A few years ago, I was going to my now defunct favorite retro game store. I would usually visit once every few months or so just to see what they had available. While there, they recently had a large collection of PS1 games for sale. I had grown my PS1 collection by leaps and bounds thanks to that location, so I was always up to see what was available. After sifting through games that I already owned, I came across two classics that I had passed several times. Once was Crash Bandicoot and the other was Jet Moto. I had some store credit at the time and they were both relatively cheap. I was interested in trying them out both as they had many iterations on the console and I wanted to be certain that I would enjoy them before putting two much time in them. so, without any better prospects, I decided to pick up some relatively common games.

Jet Moto is a futuristic racer where you race on hover bikes around a course for three laps. The bikes look and control like motorcycles only faster with a bit less weight to them. You are also able to use a Grapple to clutch onto poles during very tight turns. This grapple mechanic is a key to success as you can slingshot yourself past other racers or go straight into the wall. Each race has about 25 racers or so, which is really nice as you always feel like somebody is chasing you. Also, the AI has no rubber band effect, so you can catch up rather easily and race ahead of them as well. For racing games, it's has some of the best AI's I've seen. The racing is fun and you can get a few air on some of the large jumps.
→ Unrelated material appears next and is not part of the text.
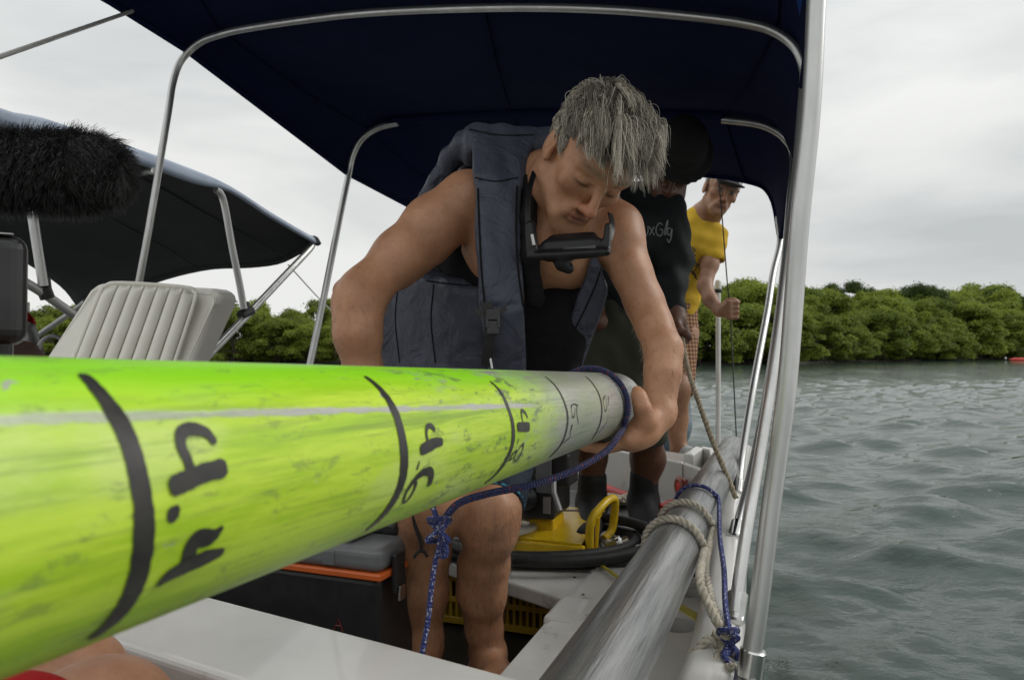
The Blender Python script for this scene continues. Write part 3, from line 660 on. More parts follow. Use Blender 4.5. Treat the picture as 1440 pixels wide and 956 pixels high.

The game is short, like incredibly short. You only have three cups and they increase in difficulty and amount of races, but that is it. Once done, the game is essentially over. You don't even unlock credits or anything for beating the game. Also, during some races and the higher difficulties, the AI becomes a bit unruly. You almost have to be perfect to win a race.

Overall, Jet Moto isn't a bad game, but there is very little to it in the first place. Once you understand the game and how it works, it is all over. It was fun to play, but everything went by so quickly. It was like eating one of those Butterfingers that they advertised so much in the game. Nice in small doses, but not something to make a meal out of. I picked it up rather cheaply and it is worth it if you can find it cheaply too.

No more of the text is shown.